O sr. Montana objetou dizendo que isso poderia dar ensejo para clima hostil. Embora a colocação dele fosse compreensível, a minha concordância era parcial: ponderei que o “clima” pode tomar conotação hostil ou profissional dependendo do modo como o argumento é abordado. Ademais, a minha aposta estava mais para “jogo de empurra”, pois o responsável técnico por pedir a fiscalização era o Anagrafe, mas o responsável técnico em executá-la era a polícia local. Daí, para um jogar nas costas do outro seria fato consumado.

Eu mesma interrompi minhas deduções e refleti não ser de muita valia fazer conjecturas. Afinal, para uma situação tão lisérgica, muita coisa iria surgir das linhas e entrelinhas da nossa próxima ida ao Comune.

 

A cidadania italiana se torna um castelo de areia 

Com eloquente tristeza, a d. Filomena então despejou em forma de decepção as represadas doces lembranças dos causos de família:

– Eles não nos querem aqui! Desde a primeira vez que pisamos naquela prefeitura, eu senti que aquele Alessandro não foi com a nossa cara! Eu imaginei que a nossa vinda à terra do vovô seria um bonito resgate da nossa história. Mas tudo que estamos vivendo é tensão e repulsa. Eu já nem sinto mais vontade de visitar a cidade onde ele nasceu!

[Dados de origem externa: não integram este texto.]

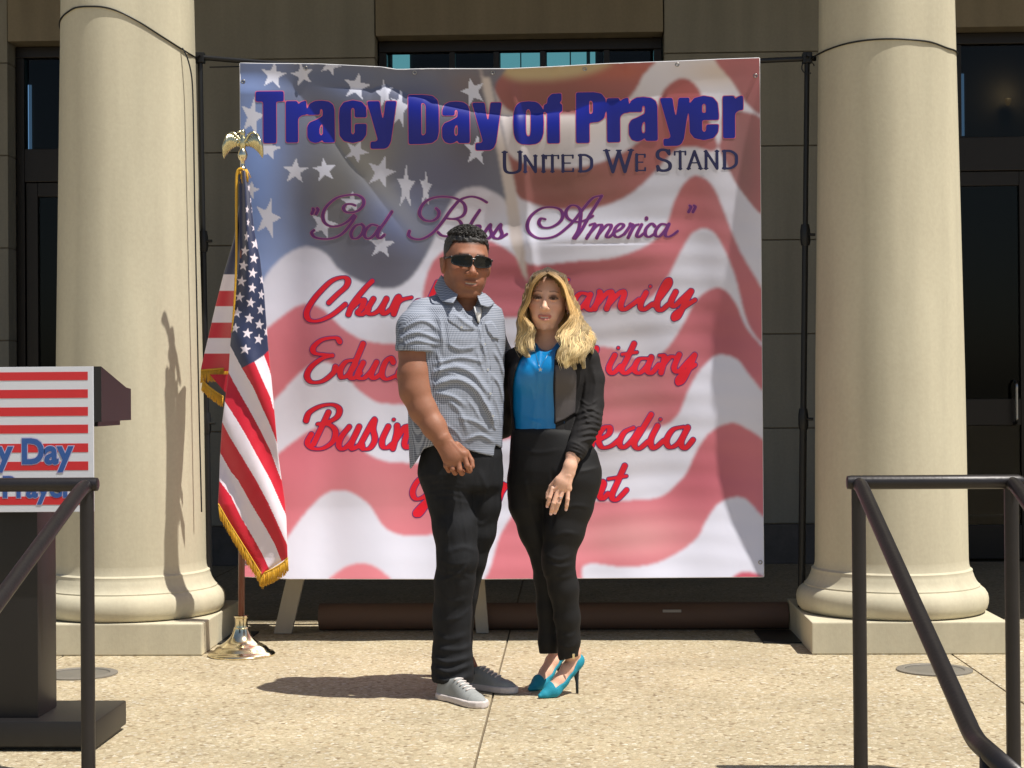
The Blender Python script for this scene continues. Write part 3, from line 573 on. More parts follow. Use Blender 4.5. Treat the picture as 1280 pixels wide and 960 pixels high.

Irrompeu-se o silêncio. O filme do meu processo da cidadania italiana – este sim, eivado de motivos burocráticos para ser indeferido em todos os âmbitos – desnudou-se quadro a quadro na minha memória. Assessorias anteriores, buscas de documentos, dentre uma scaramuccia e outra, todas transcorreram no limite do ponderável.

A Itália é um país MUITO burocrático. Tropeços em minúcias inerentes ao processo da cidadania acontecem; assim como também acontece o desconhecimento dessas mesmas minúcias por parte de muitos funcionários das prefeituras. Isso não é fato raro. Infelizmente, eu não consegui cavar nenhum cantinho de lei que pudesse justificar o ocorrido. A sra. Filomena parecia estar com a razão. No fundo, as percepções dela foram compartilhadas por todos nós. 

Por fim, arrematei: 

– Até o presente momento, apesar de eu ter consciência que a Itália não é exemplo de organização, agilidade e idoneidade, não tenho nada a reclamar da minha história aqui. Muito pelo contrário. Até ontem, por onde passei, sempre nutri profunda gratidão aos funcionários públicos, justamente por eles terem tido temperança ao lidar com os percalços que surgiram. Mas hoje, neste particular, estou com a senhora. Inclusive, na condição de italiana, eu me sinto envergonhada e enojada.